I still think it sucks that VA public state universities offer so few spots to VA residents. Gotta get that OOS $$$$.
It should be more like UNC :
The 82/18 rule, mandating that no more than 18% of incoming first-year students at UNC System Schools are out-of-state, ensuring room for 82% in-state enrollment[u], was created in 1986. No changes to the policy have been made since.
“The intent was to ensure that there were enough seats for qualified North Carolina students in the public universities,” Kimberly van Noort, senior vice president for academic affairs and chief academic officer of the UNC System, said. “The public universities in North Carolina are very generously supported by the state and by taxpayer dollars and the intent was to prevent displacing qualified North Carolina students in favor of out-of-state students who might be paying higher tuition.”
Do that and UVA in-state tuition will likely go up. Can't have it both ways, lower instate tuition and more instate students. OOS students help keep tuition "lower" for instate students. All part of a formula.
Nope, we could have more taxpayer funding.
Anonymous wrote:Anonymous wrote:I am surprised at the higher admit rate than a number of other schools. University of Richmond has essentially the same admit rate. Schools like Colgate, Vassar and Lehigh have lower admit rates.

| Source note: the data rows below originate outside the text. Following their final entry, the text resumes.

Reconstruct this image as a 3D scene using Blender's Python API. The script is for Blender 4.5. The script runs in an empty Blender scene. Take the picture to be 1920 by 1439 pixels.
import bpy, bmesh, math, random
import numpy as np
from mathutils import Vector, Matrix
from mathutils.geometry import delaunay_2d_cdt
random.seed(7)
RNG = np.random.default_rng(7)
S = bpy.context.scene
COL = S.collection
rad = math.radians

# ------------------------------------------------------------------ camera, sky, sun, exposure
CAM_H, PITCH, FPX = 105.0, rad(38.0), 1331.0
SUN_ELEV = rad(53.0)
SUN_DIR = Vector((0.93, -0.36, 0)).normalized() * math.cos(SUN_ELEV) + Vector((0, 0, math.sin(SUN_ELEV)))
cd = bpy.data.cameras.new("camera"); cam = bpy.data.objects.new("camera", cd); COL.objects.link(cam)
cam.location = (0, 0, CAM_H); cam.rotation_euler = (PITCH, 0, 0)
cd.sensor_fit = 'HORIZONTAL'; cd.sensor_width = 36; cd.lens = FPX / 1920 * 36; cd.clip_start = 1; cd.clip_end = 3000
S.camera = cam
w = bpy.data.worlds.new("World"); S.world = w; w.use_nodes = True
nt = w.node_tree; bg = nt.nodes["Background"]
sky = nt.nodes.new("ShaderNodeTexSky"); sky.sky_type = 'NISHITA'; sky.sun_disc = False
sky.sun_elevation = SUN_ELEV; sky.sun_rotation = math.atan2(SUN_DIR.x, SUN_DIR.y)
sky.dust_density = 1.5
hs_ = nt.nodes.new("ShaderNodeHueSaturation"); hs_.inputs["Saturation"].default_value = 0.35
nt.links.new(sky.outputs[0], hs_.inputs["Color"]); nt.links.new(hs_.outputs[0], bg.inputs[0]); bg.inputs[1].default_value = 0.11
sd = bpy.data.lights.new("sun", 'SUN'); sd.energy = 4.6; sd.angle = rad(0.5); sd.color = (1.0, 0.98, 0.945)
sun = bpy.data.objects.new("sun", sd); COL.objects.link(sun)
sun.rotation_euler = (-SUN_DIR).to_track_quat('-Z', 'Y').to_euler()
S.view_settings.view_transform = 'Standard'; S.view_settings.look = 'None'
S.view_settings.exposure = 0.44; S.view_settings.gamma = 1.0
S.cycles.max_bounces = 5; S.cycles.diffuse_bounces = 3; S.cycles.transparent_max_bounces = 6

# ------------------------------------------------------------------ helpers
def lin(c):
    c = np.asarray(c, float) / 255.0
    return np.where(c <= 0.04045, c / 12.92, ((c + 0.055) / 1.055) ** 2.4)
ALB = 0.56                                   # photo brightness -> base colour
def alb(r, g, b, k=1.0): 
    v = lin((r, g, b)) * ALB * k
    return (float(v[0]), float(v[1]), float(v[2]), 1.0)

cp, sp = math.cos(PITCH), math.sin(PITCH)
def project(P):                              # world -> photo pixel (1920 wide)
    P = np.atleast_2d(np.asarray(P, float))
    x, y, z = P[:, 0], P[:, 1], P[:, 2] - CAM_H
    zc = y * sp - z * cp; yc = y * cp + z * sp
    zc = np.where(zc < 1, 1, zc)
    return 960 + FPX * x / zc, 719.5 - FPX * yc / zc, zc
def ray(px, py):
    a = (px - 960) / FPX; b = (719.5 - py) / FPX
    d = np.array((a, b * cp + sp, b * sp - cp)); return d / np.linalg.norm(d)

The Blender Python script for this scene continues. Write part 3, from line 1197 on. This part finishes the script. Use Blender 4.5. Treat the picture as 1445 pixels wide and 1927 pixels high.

https://www.collegekickstart.com/blog/item/class-of-2023-admission-results
UVA’s applicants are very self-selected v. those privates. Your public high school counselor won’t support your app to UVA if they know you don’t have a shot.
Anonymous wrote:This speaks for itself
Anonymous wrote:Anonymous wrote:Anonymous wrote:Anonymous wrote:Anonymous wrote:Anonymous wrote:I think that yield rate puts UVA easily within the top 25 of the country. I do not think UVA exercises yield protection. It doesn't need to do so.
And no dog in this fight. Not an alum and no kid there.
I haven't seen any claims that UVA yield protects--the only public VA u that people make that claim is VT (and there's some evidence for that--but it's more like yield protection due to settings on its enrollment management algorithm rather than someone in admissions actively saying 'this high stats kid isn't going to really come here')
And Tim Sands wants it to yield protect to raise the numbers of first generation, URM and underrepresented minorities to 40% of school population which he's done The questionis wehtheror not the only polytechnic public school in the commonwealth should be doing that.
Tim Sands earned his MS and Ph.D from Berkeley.
It should come as no surprise he is trying to implement extreme left wing / social justice policies at Virginia Tech.
Why was this radical chosen at VT’s president??
Tim Sands alone is not responsible for the propaganda / shift leftward, at VT and on other college campuses, but he certainly backs things like this:
https://thefederalist.com/2019/08/14/sons-freshman-orientation-virginia-tech-full-leftist-propaganda/
Yes, he is! He made it a mission statement years ago to make VT 40% URM and underserved students by 2022 and he succeeded. OK. Why is the ONLY polytechnic PUBLIC school in the Commonwealth engaging in social engineering? I say let the privates do that. I want to see my tax dollars at work.